General relativity / Elementary Tour part 3: A planet goes astray

The first test of general relativity concerned a situation in which Newton’s and Einstein’s theories give almost the same result – with a small but crucial difference. The scene: our cosmic backyard, the solar system. The protagonist: Mercury, the planet closest to the sun. For a lonely planet orbiting the sun, Newtonian physics (more precisely: Kepler’s laws of planetary motion, which can be derived from Newtonian mechanics) predict an elliptical orbit, with the sun in one of the focal points.

closed elliptical orbit

closed elliptical orbit

For the same situation, Einstein’s theory predicts a slightly different orbit: not an ellipse, but a kind of rosette. As Mercury orbits around the sun, the two points of each orbit closest to the sun and furthest away from it (in astronomical lingo: perihelion and aphelion) should ever-so-slightly shift from one orbit to the next.
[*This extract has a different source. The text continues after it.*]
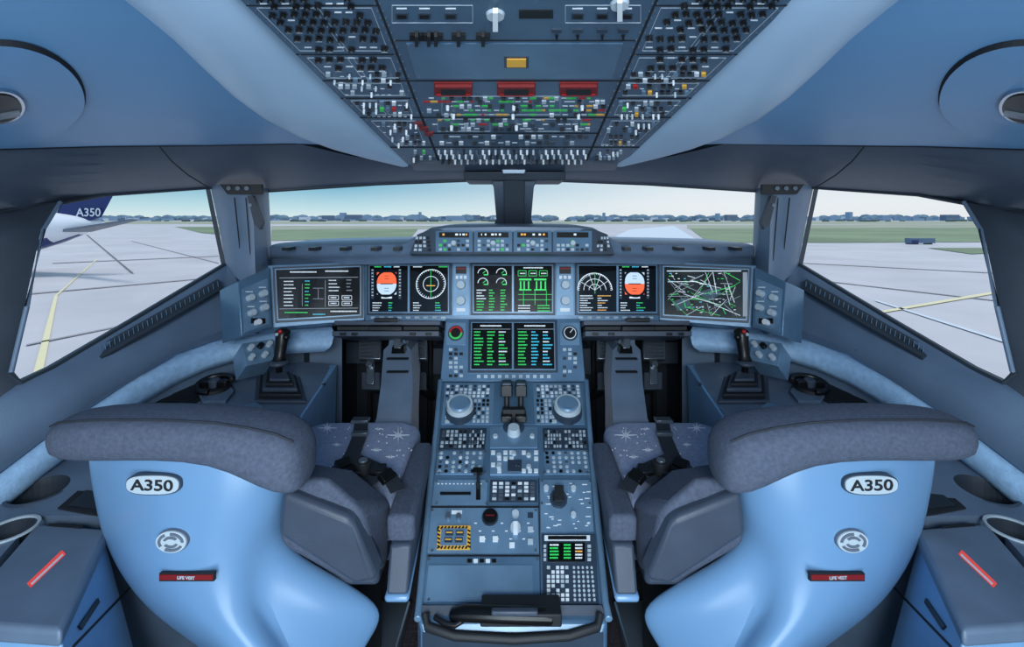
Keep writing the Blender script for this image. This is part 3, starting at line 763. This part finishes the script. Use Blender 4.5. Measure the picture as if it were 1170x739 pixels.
# ---------------- pedestal
PA=Plane(W(506,436,1.55),W(666,436,1.55),W(500,487,1.38))
PB=Plane(W(500,487,1.38),W(672,487,1.38),W(495,545,1.2))
PD=Plane(W(495,545,1.2),W(677,545,1.2),W(481,690,.95))
pb=MB('pedestal_body',bevel=.004)
prof=[((504,436,1.55),(669,436,1.55)),((500,487,1.38),(672,487,1.38)),((494,545,1.2),(677,545,1.2)),((481,690,.95),(690,690,.95)),((479,710,.915),(694,710,.915)),((482,722,.905),(690,722,.905))]
lt=[W(*a) for a,b in prof]; rt=[W(*b) for a,b in prof]
lb=[Vector((p.x*1.0,p.y,0)) for p in lt]; rb=[Vector((p.x,p.y,0)) for p in rt]
n=len(lt)
pb.loft([lb,lt,rt,rb],'panel')
pb.add([lt[0],rt[0],rb[0],lb[0]],[[0,1,2,3]],'panel'); pb.add([lt[-1],rt[-1],rb[-1],lb[-1]],[[0,1,2,3]],'panel_dk')
pr=MB('edge_rails',bevel=.002)
pr.tube([p+Vector((-.003,0,.004)) for p in lt[:5]],.008,'panel2',8); pr.tube([p+Vector((.003,0,.004)) for p in rt[:5]],.008,'panel2',8)
pc=MB('pedestal_controls')
pc.ppoly(PA,[(509,438),(663,438),(668,485),(504,485)],0,.002,'panel2')
pc.ppoly(PA,[(565,438),(609,438),(611,486),(563,486)],.002,.006,'panel')
for q in(((510,440),(561,440),(559,455),(508,455)),((612,440),(662,440),(664,455),(613,455))):
    pc.field(PA,q,10,4,'white',h=.004,alt=(['ivory','panel_dk','panel_dk','steel'],.4))
for q in(((541,456),(560,456),(559,484),(539,484)),((612,456),(630,456),(632,484),(613,484))):
    pc.field(PA,q,4,6,'ivory',h=.004,alt=(['panel_dk','black'],.4))
for x in(526,648):
    pc.pcyl(PA,x,472,17,.02,'panel_dk',top=.96,n=28); pc.pcyl(PA,x,470,15.5,.034,'ivory',.02,top=.93,n=28); pc.pcyl(PA,x,470,12,.038,'panel2',.034,top=.85,n=28)
    pc.field(PA,((x-17,457),(x-9,457),(x-11,485),(x-19,485)),1,5,'ivory',h=.004)
for x in(579,595):
    pc.pbox(PA,x-3,440,x+3,484,.008,'black',.006)
def plate(pl,q,m='panel2',hh=.003):
    pc.ppoly(pl,q,0,hh,m)
plate(PB,[(503,490),(556,490),(554,514),(501,514)],'panel_dk'); plate(PB,[(620,490),(670,490),(672,514),(621,514)],'panel_dk')
for q in(((505,492),(534,492),(533,513),(502,513)),((536,492),(555,492),(553,513),(535,513)),((622,492),(641,492),(642,513),(622,513)),((644,492),(669,492),(671,513),(645,513))):
    pc.field(PB,q,6,5,'ivory',h=.005,alt=(['black','steel','panel_dk'],.4))
for q in(((501,516),(553,516),(551,542),(498,542)),((621,516),(671,516),(674,542),(623,542))):
    plate(PB,q); pc.field(PB,q,7,5,'ivory',h=.005,skip=.1,cyl=True,alt=(['black','white','steel'],.4))
pc.pbox(PB,560,489,614,512,.004,'panel2'); pc.pcyl(PB,587,489,13,.015,'panel_dk',top=.8,n=20); pc.pcyl(PB,587,496,8,.026,'ivory',top=.8,n=18)
pc.pbox(PB,560,515,616,543,.004,'panel2')
for x,y in((566,500),(608,500),(570,522),(587,520),(604,522),(570,535),(604,535)): pc.pcyl(PB,x,y,3.2,.010,'ivory',top=.8)
pc.pbox(PB,580,527,596,540,.006,'panel_dk')
pc.field(PB,((560,515),(616,515),(616,543),(560,543)),8,4,'white',h=.006,skip=.65)
pc.ppoly(PD,[(560,549),(614,549),(614,574),(559,574)],0,.003,'panel_dk'); pc.field(PD,((562,551),(612,551),(612,573),(561,573)),7,5,'white',h=.005,alt=(['steel','black','ivory'],.5))
pc.ppoly(PD,[(497,549),(557,549),(556,578),(493,578)],0,.003,'panel2'); pc.ppoly(PD,[(617,549),(675,549),(678,607),(618,607)],0,.003,'panel2')
pc.ppoly(PD,[(492,581),(614,581),(616,633),(487,633)],0,.003,'panel2')
pc.pbox(PD,544,552,549,572,.005,'black'); pc.pbox(PD,545,548,548,560,.03,'rubber'); pc.pbox(PD,541,545,552,551,.04,'black',.028)
pc.pcyl(PD,638,572,10,.012,'panel_dk'); pc.pcyl(PD,638,572,7,.035,'black',top=.8); pc.pbox(PD,633,566,643,583,.042,'rubber',.032)
pc.pcyl(PD,560,592,9.5,.005,'panel_dk',n=24); pc.pcyl(PD,560,592,8,.012,'black',n=24); pc.pline(PD,555,592,565,592,1,.013,'redguard')
pc.pcyl(PD,589,604,6.5,.012,'ivory',top=.85,n=20); pc.pbox(PD,586.5,601,591.5,612,.02,'white'); pc.pcyl(PD,589,589,4,.012,'ivory')
pc.pbox(PD,516,584,528,588,.004,'white'); pc.pcyl(PD,512,592,3,.012,'steel'); pc.pcyl(PD,524,592,3,.012,'steel')
pc.ppoly(PD,[(501,602),(538,602),(537,629),(499,629)],.003,.006,'amberp')
for i in range(9): pc.pline(PD,502+i*4,603,500+i*4,606,1.8,.0066,'black'); pc.pline(PD,502+i*4,625.5,500+i*4,628.5,1.8,.0066,'black')
for i in range(5): pc.pline(PD,500,607+i*4.5,503,609+i*4.5,1.8,.0066,'black'); pc.pline(PD,534.5,607+i*4.5,537.5,609+i*4.5,1.8,.0066,'black')
pc.ppoly(PD,[(505,606),(534,606),(533,625),(503,625)],.006,.009,'panel2'); 
for x,y in((509,609),(521,609),(508,617),(520,617)): pc.pbox(PD,x,y,x+9,y+5.5,.011,'panel_dk'); pc.pbox(PD,x+1,y+1.5,x+8,y+3,.0115,'amberp')
for x,y in((551,617),(566,617),(606,590),(606,606),(606,620),(585,624)): pc.pbox(PD,x-3,y-3,x+3,y+3,.006,random.choice(['white','ivory','panel_dk']))
for i in range(14): pc.pbox(PD,542+i*5,598+ (i%3)*9,545+i*5,599+(i%3)*9,.004,'white')
pc.ppoly(PD,[(487,637),(617,637),(619,689),(483,689)],0,.003,'panel')
pc.ppoly(PD,[(490,647),(608,647),(609,687),(486,687)],.003,.005,'panel2')
for i in range(5): pc.pbox(PD,534+i*7,640,539+i*7,644,.006,'white' if i%2 else 'black')
pc.ppoly(PD,[(619,611),(680,611),(684,691),(621,691)],0,.004,'panel_dk')
pc.pbox(PD,626,622,668,643,.008,'screen',.004)
for j in range(5): pc.word(PD,628,624+j*3.7,10,1.6,.009,'e_white' if j==0 else 'e_green'); pc.word(PD,644,624+j*3.7,8,1.6,.009,'e_green'); pc.word(PD,657,624+j*3.7,8,1.6,.009,'e_amber' if j==2 else 'e_white')
for y in(624,629,634,639): pc.pbox(PD,621,y,624,y+3,.007,'ivory'); pc.pbox(PD,671,y,675,y+3,.007,'ivory')
pc.field(PD,((624,647),(650,647),(651,689),(624,689)),5,8,'white',h=.006,alt=(['ivory','panel_dk'],.3),fx=.7,fy=.65); pc.field(PD,((653,647),(678,647),(682,689),(654,689)),5,8,'ivory',h=.006,cyl=True)
pc.pbox(PD,622,613,674,619,.006,'white',.004); pc.pbox(PD,626,614,670,618,.007,'black',.004)
pc.pline(PD,615.5,547,617.5,690,1,.0035,'seam')
for y in(579.5,635): pc.pline(PD,489,y,616,y,1,.0035,'seam')
for pl,xs_,ys_ in((PD,(499,556,619,674),(551,576)),(PD,(494,612),(584,630)),(PD,(490,614),(640,686)),(PB,(502,554,622,671),(517,541))):
    for x in xs_:
        for y in ys_: pc.pcyl(pl,x,y,1.5,.005,'steel',n=8)
random.seed(5)
for i in range(36): 
    x,y=random.uniform(622,672),random.uniform(552,604)
    pc.pbox(PD,x,y,x+random.uniform(2,6),y+.8,.004,'white')
for x,y in((655,560),(655,590),(624,560)): pc.pcyl(PD,x,y,3,.012,'ivory')
for i in range(12): pc.pbox(PD,500+i*4.4,553,502+i*4.4,554,.004,'white')
pc.pline(PD,503,565,538,565,3,.006,'black')
tl=MB('thrust_levers',bevel=.003)
for x in(579,595):
    b=PA.at(x,474,.0); t=PA.at(x,460,.06)
    tl.tube([b,(b+t)/2,t],[.009,.008,.010],'rubber',8)
    tl.box(t,(.036,.05,.036),'black'); tl.box(t+Vector((0,-.005,.02)),(.030,.035,.010),'plastic_dk')
    tl.box(PA.at(x,480,.015),(.034,.04,.02),'black')
tl.box(PA.at(587,477,.02),(.07,.025,.03),'rubber')
he=MB('tail_end',bevel=.003)
E=[(482,690),(688,690),(694,706),(690,716),(640,726),(587,729),(530,726),(484,716),(477,706)]
he.prism([W(x,y,.94) - Vector((0,0,.12)) for x,y in E],[W(x,y,.94-(y-690)*.001) for x,y in E],'plastic_dk')
he.tube([W(486,700,.92),W(488,716,.905),W(520,726,.895),W(587,730,.89),W(650,726,.895),W(683,716,.905),W(686,700,.92)],.009,'rubber',8)
hs=MB('handset',bevel=.006)
hs.tube([W(516,702,.915),W(530,700,.905),W(590,702,.90),W(628,703,.905),W(638,704,.915)],[.012,.016,.017,.018,.012],'black',10,flat=.8)
hs.box(W(595,697,.915),(.16,.05,.025),'rubber'); hs.tube([W(496,704,.91),W(508,712,.9),W(520,714,.895),W(530,708,.9)],.006,'black',6)
hs.box(W(588,699,.885),(.09,.012,.01),'plastic_dk')
ped=group('center_pedestal',[pb,pr,pc,tl,he,hs])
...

The following figure shows an exaggerated version of this movement:

orbit with perihelion shift

orbit with perihelion shift

In the solar system, where there’s more than one planet orbiting the sun, the situation is a bit more complicated. There, the mutual gravitational pull of the planets on each other leads to a slight shift of perihelion and aphelion points, even without Einstein’s results. However for Mercury, where the relativistic effect should be strongest, the shift that we observe is slightly larger than expected. Even when the influence of all the other planets taken into account, a slight extra contribution is left over. A simple calculation in general relativity predicts exactly that tiny additional shift. Since astronomers routinely use the perihelion as their reference point, this is called the relativistic perihelion shift (just as, among astronomers, the extra contribution, unexplained in pre-Einstein physics, was the “anomalous perihelion advance” of Mercury). While this effect is most pronounced for Mercury, more recent measurements have also confirmed it for Venus, Earth and Mars.